Doolittle Raiders' last toast [View all]
Richard Cole, one of four surviving members of the 1942 raid on Tokyo led by Lt. Col. Jimmy Doolittle, opens an 1896 bottle of cognac the raiders had been saving for their final toast, Saturday, Nov. 9, 2013, at the National Museum of the Air Force in Dayton, Ohio. (AP Photo/Al Behrman)
DAYTON, Ohio The last of the Doolittle Raiders, in their 90s, offered a final toast Saturday to their fallen comrades, and pondered the place in history of their April 18, 1942, attack on Japan.
May they rest in peace, Lt. Col. Richard Cole, 98, said before the three Raiders present sipped an 1896 cognac from specially engraved silver goblets. The cognac was passed down for the occasion from their late commander, Lt. Gen. James Jimmy Doolittle, who was born in 1896.

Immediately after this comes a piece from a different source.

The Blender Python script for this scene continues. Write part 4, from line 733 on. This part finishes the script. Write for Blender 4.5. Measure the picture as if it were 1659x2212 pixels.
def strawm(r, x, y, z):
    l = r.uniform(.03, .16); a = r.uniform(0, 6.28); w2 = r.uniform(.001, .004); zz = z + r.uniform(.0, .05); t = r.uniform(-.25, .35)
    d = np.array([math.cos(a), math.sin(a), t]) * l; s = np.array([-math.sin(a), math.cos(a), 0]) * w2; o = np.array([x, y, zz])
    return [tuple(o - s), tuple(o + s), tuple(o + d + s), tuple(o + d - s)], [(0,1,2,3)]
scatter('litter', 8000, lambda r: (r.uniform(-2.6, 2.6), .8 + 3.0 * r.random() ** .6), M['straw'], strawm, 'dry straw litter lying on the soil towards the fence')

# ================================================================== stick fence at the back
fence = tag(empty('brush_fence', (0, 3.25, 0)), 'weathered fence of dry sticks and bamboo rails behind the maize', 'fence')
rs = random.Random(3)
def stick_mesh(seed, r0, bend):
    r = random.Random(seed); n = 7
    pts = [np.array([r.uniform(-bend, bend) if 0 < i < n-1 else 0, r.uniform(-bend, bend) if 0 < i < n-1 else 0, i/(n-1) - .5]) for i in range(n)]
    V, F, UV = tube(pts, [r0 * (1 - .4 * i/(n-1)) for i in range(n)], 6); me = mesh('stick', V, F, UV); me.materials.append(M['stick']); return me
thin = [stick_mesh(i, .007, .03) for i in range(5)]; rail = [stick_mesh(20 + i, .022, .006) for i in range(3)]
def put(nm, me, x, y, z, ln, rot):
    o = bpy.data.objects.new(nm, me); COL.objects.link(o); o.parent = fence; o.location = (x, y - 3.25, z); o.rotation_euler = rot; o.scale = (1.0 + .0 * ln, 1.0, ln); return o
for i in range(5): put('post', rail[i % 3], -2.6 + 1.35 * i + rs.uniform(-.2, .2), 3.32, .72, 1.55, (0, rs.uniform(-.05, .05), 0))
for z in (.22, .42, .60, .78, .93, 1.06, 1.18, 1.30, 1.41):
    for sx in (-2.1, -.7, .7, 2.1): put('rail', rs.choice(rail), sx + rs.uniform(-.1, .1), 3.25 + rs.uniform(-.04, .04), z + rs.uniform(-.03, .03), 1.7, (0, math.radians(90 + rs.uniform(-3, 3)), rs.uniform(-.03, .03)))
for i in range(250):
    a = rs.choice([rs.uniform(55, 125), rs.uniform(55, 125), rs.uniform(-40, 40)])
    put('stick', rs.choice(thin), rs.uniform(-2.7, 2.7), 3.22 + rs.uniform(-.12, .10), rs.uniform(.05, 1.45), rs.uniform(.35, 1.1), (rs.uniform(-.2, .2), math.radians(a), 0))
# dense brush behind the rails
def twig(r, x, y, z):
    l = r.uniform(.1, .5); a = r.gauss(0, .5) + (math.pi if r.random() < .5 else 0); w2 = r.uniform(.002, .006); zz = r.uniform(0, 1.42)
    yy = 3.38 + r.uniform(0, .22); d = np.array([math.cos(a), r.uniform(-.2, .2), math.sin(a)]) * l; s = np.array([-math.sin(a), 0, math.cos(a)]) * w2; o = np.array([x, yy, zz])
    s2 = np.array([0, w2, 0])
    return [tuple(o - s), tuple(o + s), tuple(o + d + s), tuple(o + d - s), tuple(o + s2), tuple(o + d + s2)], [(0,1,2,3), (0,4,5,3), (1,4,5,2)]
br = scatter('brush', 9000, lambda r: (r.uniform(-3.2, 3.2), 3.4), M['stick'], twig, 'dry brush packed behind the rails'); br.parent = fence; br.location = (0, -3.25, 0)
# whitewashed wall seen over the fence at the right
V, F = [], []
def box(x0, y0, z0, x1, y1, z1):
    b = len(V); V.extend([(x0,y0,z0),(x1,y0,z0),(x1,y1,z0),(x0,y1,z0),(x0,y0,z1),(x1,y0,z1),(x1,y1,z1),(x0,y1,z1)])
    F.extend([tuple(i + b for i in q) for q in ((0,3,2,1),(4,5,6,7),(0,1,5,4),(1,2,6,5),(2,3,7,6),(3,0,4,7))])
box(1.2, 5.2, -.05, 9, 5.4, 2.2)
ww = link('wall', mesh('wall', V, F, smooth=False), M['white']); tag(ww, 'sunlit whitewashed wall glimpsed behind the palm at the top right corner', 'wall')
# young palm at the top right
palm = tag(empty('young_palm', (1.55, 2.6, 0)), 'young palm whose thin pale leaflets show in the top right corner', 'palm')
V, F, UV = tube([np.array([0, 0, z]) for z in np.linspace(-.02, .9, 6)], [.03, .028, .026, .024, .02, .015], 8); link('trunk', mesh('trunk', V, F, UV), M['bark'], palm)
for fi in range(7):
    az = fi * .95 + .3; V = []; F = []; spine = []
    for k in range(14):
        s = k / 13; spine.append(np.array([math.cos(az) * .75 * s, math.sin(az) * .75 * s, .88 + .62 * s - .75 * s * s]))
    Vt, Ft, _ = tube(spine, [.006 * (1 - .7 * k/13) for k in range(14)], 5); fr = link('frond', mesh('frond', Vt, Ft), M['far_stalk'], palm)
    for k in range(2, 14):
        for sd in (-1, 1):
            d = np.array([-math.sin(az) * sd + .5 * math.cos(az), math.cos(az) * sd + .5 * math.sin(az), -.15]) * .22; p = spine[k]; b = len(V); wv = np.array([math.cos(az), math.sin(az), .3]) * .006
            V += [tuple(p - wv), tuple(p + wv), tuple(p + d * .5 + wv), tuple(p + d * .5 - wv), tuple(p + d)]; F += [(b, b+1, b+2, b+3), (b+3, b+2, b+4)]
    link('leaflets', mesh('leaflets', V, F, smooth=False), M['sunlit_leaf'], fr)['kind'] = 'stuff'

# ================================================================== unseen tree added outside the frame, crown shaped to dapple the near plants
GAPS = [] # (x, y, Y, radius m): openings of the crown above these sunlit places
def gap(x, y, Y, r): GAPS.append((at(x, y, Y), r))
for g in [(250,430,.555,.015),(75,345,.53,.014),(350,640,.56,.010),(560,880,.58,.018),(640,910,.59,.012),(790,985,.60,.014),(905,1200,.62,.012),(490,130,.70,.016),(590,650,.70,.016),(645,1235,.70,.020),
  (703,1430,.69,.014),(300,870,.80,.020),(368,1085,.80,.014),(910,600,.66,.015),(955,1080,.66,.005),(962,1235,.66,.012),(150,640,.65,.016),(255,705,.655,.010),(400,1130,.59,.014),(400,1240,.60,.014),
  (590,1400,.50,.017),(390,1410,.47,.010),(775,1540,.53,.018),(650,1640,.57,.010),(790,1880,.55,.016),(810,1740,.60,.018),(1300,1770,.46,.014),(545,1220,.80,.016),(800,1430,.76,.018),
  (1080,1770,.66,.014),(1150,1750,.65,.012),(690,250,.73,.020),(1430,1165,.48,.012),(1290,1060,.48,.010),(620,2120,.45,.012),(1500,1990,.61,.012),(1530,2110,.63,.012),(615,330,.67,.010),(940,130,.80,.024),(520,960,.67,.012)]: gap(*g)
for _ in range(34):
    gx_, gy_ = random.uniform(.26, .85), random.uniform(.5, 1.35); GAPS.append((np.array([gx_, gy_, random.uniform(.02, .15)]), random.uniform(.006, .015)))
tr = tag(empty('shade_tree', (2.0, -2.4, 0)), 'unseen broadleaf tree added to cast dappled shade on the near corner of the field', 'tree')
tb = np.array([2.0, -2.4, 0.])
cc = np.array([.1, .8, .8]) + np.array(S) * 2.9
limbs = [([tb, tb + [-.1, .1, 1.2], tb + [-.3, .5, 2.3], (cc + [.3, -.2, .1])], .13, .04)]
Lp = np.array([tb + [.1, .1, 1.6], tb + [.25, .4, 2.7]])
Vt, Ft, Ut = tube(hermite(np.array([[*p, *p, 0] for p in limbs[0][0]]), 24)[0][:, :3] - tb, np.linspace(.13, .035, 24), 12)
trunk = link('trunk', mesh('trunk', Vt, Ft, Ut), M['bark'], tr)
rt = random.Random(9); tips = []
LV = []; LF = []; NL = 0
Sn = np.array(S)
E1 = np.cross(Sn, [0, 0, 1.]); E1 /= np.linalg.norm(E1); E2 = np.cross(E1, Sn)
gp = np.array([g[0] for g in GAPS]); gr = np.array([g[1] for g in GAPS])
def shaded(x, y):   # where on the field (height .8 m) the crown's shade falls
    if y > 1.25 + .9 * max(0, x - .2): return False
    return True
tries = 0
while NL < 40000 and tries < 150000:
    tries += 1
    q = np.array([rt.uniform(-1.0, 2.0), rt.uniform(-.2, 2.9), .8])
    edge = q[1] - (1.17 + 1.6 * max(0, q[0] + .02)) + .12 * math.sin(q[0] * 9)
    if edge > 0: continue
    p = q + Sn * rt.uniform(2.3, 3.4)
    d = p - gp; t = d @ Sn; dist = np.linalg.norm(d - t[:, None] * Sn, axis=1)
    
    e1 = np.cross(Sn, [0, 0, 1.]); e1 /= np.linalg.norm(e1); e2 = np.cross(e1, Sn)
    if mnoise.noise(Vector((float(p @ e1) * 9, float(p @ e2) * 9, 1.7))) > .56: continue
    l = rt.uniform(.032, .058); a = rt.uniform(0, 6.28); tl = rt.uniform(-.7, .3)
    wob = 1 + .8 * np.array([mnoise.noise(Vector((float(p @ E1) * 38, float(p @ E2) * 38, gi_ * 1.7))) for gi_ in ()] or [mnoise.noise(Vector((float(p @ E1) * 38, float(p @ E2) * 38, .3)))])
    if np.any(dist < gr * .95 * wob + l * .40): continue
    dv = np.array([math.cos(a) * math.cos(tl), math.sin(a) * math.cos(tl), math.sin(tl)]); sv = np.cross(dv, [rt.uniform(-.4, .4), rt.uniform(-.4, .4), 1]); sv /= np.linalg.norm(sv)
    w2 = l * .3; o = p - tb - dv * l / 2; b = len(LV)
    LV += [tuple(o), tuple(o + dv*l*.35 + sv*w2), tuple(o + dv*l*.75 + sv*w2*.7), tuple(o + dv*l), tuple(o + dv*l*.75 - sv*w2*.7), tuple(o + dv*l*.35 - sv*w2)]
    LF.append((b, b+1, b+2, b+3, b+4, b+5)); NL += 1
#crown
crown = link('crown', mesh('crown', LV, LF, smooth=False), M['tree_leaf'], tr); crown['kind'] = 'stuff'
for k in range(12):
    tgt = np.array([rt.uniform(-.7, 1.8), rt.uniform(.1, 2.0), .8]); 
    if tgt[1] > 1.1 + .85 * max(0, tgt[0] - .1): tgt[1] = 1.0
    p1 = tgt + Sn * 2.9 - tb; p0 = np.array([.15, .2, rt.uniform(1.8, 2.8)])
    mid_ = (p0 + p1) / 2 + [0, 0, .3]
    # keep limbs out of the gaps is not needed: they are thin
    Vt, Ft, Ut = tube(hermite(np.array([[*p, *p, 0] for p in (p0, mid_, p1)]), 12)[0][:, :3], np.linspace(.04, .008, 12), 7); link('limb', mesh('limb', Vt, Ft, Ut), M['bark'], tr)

In a ceremony Saturday evening at the National Museum of the U.S. Air Force near Dayton, Ohio, hundreds of people, including Raiders widows and children, descendants of Chinese villagers who helped them, and Pearl Harbor survivors, watched as a historian read the names of all 80 of the original airmen and the three Raiders each called out, Here.
In the afternoon, a wreath was placed at the Doolittle Raider monument outside the National Museum of the U.S. Air Force near Dayton. Museum officials estimated 5,000 people turned out for Veterans Day weekend events honoring the mission.